Market Conditions Impact YouTube Success

If you’re wondering why your YouTube tech channel is on the slower side when it comes to revenue and traffic, here’s a hint from this CNN Business article on Samsung’s 95% sales decline:

“Samsung Electronics flagged a gradual recovery for chips in the second half of the year after its semiconductor business reported a record loss on Thursday, driven by weak demand for tech devices.”

Over the years my YouTube channel has proven to be a window into where consumers are at in a particular space. 80% of my traffic comes from search and recommendation vs. subscribers and I cover a variety of gear that stretches across the consumer electronics industry. I just have to look at my analytics to learn what the market wants.

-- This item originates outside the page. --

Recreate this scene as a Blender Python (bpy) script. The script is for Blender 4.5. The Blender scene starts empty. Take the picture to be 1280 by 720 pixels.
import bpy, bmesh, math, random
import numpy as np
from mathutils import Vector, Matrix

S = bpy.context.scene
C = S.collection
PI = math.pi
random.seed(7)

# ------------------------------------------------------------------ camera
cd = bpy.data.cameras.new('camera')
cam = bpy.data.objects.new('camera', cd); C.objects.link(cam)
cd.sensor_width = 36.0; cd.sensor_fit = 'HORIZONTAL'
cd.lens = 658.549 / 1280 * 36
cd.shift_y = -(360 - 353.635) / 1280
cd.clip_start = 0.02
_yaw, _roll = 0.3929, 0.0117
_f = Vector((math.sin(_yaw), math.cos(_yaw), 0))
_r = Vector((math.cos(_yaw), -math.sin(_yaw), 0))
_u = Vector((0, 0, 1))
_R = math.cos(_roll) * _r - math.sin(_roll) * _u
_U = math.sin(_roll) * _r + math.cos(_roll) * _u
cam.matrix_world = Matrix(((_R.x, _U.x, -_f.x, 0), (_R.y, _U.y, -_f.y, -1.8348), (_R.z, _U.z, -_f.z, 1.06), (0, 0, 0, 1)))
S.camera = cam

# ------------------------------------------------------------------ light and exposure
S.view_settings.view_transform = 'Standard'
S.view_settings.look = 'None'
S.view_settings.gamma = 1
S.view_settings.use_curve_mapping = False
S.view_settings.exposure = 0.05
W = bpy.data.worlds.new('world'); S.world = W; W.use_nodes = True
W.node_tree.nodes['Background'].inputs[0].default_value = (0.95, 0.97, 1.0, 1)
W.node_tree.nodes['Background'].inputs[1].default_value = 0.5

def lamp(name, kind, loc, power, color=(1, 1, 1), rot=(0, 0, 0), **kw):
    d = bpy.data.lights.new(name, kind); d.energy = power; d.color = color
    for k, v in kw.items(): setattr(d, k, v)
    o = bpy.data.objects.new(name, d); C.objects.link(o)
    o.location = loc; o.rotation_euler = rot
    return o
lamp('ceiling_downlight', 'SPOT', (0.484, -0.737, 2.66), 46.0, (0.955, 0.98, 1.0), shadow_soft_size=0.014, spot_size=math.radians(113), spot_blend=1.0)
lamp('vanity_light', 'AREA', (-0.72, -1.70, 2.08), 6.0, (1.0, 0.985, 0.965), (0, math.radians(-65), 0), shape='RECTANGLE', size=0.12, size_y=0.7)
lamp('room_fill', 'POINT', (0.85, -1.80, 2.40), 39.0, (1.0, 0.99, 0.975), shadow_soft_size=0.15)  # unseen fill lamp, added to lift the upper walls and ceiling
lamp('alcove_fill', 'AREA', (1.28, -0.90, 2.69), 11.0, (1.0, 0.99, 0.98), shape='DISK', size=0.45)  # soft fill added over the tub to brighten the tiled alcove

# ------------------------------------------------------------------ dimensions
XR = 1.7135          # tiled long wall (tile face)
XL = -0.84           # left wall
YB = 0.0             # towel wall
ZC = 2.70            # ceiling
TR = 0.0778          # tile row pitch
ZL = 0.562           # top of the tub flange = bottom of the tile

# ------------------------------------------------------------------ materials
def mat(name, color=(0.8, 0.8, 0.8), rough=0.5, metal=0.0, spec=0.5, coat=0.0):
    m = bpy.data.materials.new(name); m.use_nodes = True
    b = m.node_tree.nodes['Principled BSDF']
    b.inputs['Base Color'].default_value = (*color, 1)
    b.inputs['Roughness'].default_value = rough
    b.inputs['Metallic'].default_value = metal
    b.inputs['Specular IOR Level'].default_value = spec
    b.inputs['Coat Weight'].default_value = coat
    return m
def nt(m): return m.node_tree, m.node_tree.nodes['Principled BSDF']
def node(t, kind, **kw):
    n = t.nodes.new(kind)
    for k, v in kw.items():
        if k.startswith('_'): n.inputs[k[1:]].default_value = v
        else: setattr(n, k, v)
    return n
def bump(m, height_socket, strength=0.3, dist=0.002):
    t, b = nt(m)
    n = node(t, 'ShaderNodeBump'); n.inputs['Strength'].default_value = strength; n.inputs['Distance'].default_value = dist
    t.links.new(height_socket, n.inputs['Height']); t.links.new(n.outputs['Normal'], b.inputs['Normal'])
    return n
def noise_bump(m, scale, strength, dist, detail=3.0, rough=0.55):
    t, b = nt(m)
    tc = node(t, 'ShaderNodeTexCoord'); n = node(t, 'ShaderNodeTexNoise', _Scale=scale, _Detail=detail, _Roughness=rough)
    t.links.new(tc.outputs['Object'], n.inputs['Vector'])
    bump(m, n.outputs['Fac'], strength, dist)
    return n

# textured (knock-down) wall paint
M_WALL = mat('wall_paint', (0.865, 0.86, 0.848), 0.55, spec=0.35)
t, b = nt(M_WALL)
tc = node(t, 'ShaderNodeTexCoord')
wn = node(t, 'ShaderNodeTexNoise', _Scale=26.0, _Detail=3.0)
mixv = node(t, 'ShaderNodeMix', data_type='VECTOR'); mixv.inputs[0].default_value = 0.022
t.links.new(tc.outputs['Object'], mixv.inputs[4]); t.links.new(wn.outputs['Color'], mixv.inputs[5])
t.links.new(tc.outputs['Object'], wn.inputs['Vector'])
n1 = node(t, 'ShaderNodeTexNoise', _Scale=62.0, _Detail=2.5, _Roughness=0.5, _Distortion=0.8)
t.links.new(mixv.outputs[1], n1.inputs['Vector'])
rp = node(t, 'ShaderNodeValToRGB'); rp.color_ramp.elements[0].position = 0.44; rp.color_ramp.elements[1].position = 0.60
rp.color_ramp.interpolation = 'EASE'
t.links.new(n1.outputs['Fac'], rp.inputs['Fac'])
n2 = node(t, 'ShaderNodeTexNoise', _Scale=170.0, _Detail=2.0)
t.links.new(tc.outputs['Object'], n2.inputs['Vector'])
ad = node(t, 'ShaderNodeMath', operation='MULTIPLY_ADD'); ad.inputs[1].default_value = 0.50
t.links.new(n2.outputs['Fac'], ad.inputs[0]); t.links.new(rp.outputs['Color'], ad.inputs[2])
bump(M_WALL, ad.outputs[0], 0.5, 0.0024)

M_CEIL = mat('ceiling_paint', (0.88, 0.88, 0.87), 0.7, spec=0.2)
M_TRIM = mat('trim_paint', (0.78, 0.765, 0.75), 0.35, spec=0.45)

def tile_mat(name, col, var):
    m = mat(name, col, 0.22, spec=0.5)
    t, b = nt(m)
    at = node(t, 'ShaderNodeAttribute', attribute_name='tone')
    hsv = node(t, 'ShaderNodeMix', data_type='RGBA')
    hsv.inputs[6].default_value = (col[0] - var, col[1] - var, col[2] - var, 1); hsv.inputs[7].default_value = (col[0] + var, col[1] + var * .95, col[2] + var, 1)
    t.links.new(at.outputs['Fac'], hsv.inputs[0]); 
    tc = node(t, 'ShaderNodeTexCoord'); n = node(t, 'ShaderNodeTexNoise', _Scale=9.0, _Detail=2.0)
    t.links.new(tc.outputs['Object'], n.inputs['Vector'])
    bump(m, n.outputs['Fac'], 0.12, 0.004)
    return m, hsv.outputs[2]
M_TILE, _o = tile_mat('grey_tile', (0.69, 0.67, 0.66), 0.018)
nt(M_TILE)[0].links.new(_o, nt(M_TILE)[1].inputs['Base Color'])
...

There is therefore a direct correlation between where consumers are at and how well I do as a creator. It’s very clear consumers are buying less stuff but are very interested in saving money with the gear they already have. What they are looking to purchase are products that have a direct return on investment.

My top 10 videos for this year are driven almost entirely by consumer-focused content: Cord cutting tops the list along with content about ISP alternatives. Other consumer focused topics I’ve experimented with are doing much better than product reviews at the moment.

YouTube and some of its orbiting “experts” will tell you to pick one tiny topic and focus on it. This IMHO is a mistake in a market that is is constantly changing based on consumer demand.

Developing a diverse set of topics within the space you cover will help find the pulse of what the market wants so you can deliver based on those needs.

How Are YouTube Shorts Doing for Me So Far?

Not great. I earned 26 cents on 5,000 YouTube Shorts views since monetization began – a $0.05 CPM. This is WAY below the typical YouTube CPM (cost per thousand views) on long-form content both for ad & Premium viewers.

My Shorts did pick up 83 new subscribers since I started posting shorts so there is some value there, but certainly not on the monetization side of things.

New Shorts don’t take much time to create but I don’t think there’s any value in spending time repurposing older longer-form content as Shorts. The same number of views from long form videos generated significantly higher CPMs even in saturated content verticals like gaming.